■ **PROVIDED DATA**
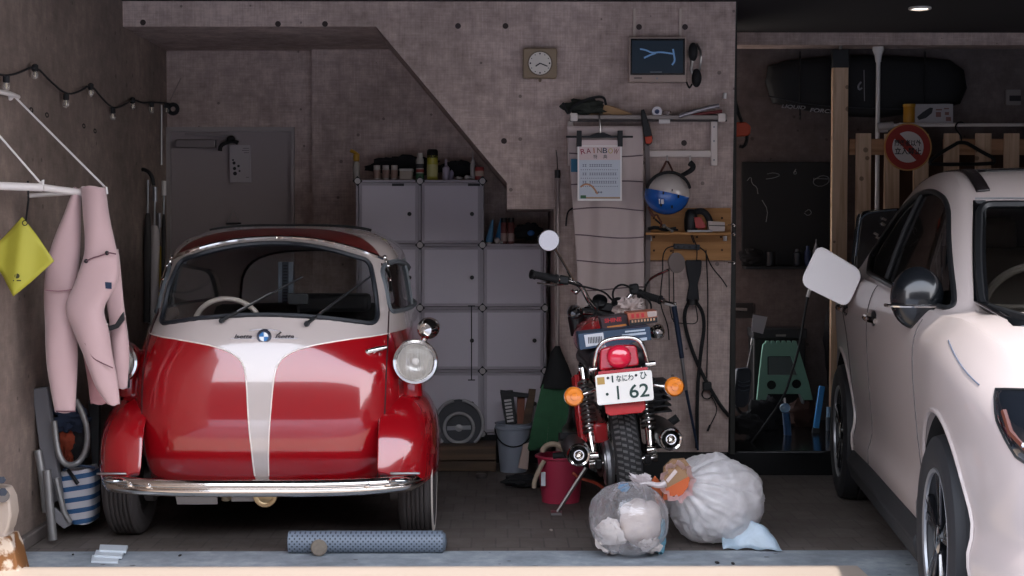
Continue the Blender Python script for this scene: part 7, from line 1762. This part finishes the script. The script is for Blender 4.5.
# leaves and specks on the floor
M_leaf=mat('dry_leaf','5a5248',.8)
for k,(x,y,lb,cl_) in enumerate([(560,512,'small pale scrap on the floor under the motorcycle stand',(.02,.6)),(551,532,'thin pale scrap on the floor left of the clear bag',(.025,.5)),(717,565,'dark leaf on the threshold right of the white bag',(.02,.8)),(733,566,'second dark leaf on the threshold, right of the first',(.02,.6)),(73,556,'dark spot of debris on the threshold near the left post',(.008,1)),(180,557,'dark debris on the threshold before the red car',(.018,.6))]):
    g=gp(x,y,.004 if y<554 else .006); w_=cl_[0]
    o=obj('leaf' if 'leaf' in lb else 'scrap', B().lathe([(.0001,.002),(w_*.6,.0035),(w_,.0015),(w_*.9,0)],g,(0,0,1),9,sx=1,sy=cl_[1]*.6), mat('scrap_pale','a89c90',.8) if k<2 else mat('leaf_dark','23201f',.8), None); tag(o,lb,'leaf' if 'leaf' in lb else 'scrap')
SKY = 5.6; SUN = 4.6; SUNDIR = (-.15, .5, -.86); EXPO = 0.56
# ---------------------------------------------------------------- light and camera
sc = bpy.context.scene
w = bpy.data.worlds.new('sky'); sc.world = w; w.use_nodes = True; nt = w.node_tree
bg = nt.nodes['Background']
tc = N(nt,'ShaderNodeTexCoord'); sp = N(nt,'ShaderNodeSeparateXYZ'); nt.links.new(tc.outputs['Generated'], sp.inputs[0])
nt.links.new(ramp(nt, math_(nt,'MULTIPLY_ADD', sp.outputs[2], .5, .5), [(.49,'8d8985'),(.52,'dcd9dc'),(.75,'cdd2de'),(1.0,'b9c6dc')]), bg.inputs[0])
bg.inputs[1].default_value = SKY
s = bpy.data.lights.new('sun','SUN'); s.energy = SUN; s.angle = R(1.2); s.color = (1,.95,.90)
so = bpy.data.objects.new('sun', s); C.objects.link(so)
so.rotation_euler = Vector(SUNDIR).to_track_quat('-Z','Y').to_euler()
cd = bpy.data.cameras.new('camera'); cam = bpy.data.objects.new('camera', cd); C.objects.link(cam)
cd.sensor_width = 36; cd.lens = FL/1024*36; cam.location = (0,0,CAMZ); cam.rotation_euler = CAMROT; cd.clip_end = 200
sc.camera = cam
sc.view_settings.view_transform = 'Standard'; sc.view_settings.look = 'None'; sc.view_settings.gamma = 1; sc.view_settings.use_curve_mapping = False
sc.view_settings.exposure = EXPO
sc.cycles.max_bounces = 8; sc.cycles.transparent_max_bounces = 16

■ **EXERCISE DETAILS**
Quote each line of the listing exactly, but leave the pictures out.

■ **WRITTEN SOLUTION**
Continue the Blender Python script for this scene: part 7, from line 1762. This part finishes the script. The script is for Blender 4.5.
# leaves and specks on the floor
M_leaf=mat('dry_leaf','5a5248',.8)
for k,(x,y,lb,cl_) in enumerate([(560,512,'small pale scrap on the floor under the motorcycle stand',(.02,.6)),(551,532,'thin pale scrap on the floor left of the clear bag',(.025,.5)),(717,565,'dark leaf on the threshold right of the white bag',(.02,.8)),(733,566,'second dark leaf on the threshold, right of the first',(.02,.6)),(73,556,'dark spot of debris on the threshold near the left post',(.008,1)),(180,557,'dark debris on the threshold before the red car',(.018,.6))]):
    g=gp(x,y,.004 if y<554 else .006); w_=cl_[0]
    o=obj('leaf' if 'leaf' in lb else 'scrap', B().lathe([(.0001,.002),(w_*.6,.0035),(w_,.0015),(w_*.9,0)],g,(0,0,1),9,sx=1,sy=cl_[1]*.6), mat('scrap_pale','a89c90',.8) if k<2 else mat('leaf_dark','23201f',.8), None); tag(o,lb,'leaf' if 'leaf' in lb else 'scrap')
SKY = 5.6; SUN = 4.6; SUNDIR = (-.15, .5, -.86); EXPO = 0.56
# ---------------------------------------------------------------- light and camera
sc = bpy.context.scene
w = bpy.data.worlds.new('sky'); sc.world = w; w.use_nodes = True; nt = w.node_tree
bg = nt.nodes['Background']
tc = N(nt,'ShaderNodeTexCoord'); sp = N(nt,'ShaderNodeSeparateXYZ'); nt.links.new(tc.outputs['Generated'], sp.inputs[0])
nt.links.new(ramp(nt, math_(nt,'MULTIPLY_ADD', sp.outputs[2], .5, .5), [(.49,'8d8985'),(.52,'dcd9dc'),(.75,'cdd2de'),(1.0,'b9c6dc')]), bg.inputs[0])
bg.inputs[1].default_value = SKY
s = bpy.data.lights.new('sun','SUN'); s.energy = SUN; s.angle = R(1.2); s.color = (1,.95,.90)
so = bpy.data.objects.new('sun', s); C.objects.link(so)
so.rotation_euler = Vector(SUNDIR).to_track_quat('-Z','Y').to_euler()
cd = bpy.data.cameras.new('camera'); cam = bpy.data.objects.new('camera', cd); C.objects.link(cam)
cd.sensor_width = 36; cd.lens = FL/1024*36; cam.location = (0,0,CAMZ); cam.rotation_euler = CAMROT; cd.clip_end = 200
sc.camera = cam
sc.view_settings.view_transform = 'Standard'; sc.view_settings.look = 'None'; sc.view_settings.gamma = 1; sc.view_settings.use_curve_mapping = False
sc.view_settings.exposure = EXPO
sc.cycles.max_bounces = 8; sc.cycles.transparent_max_bounces = 16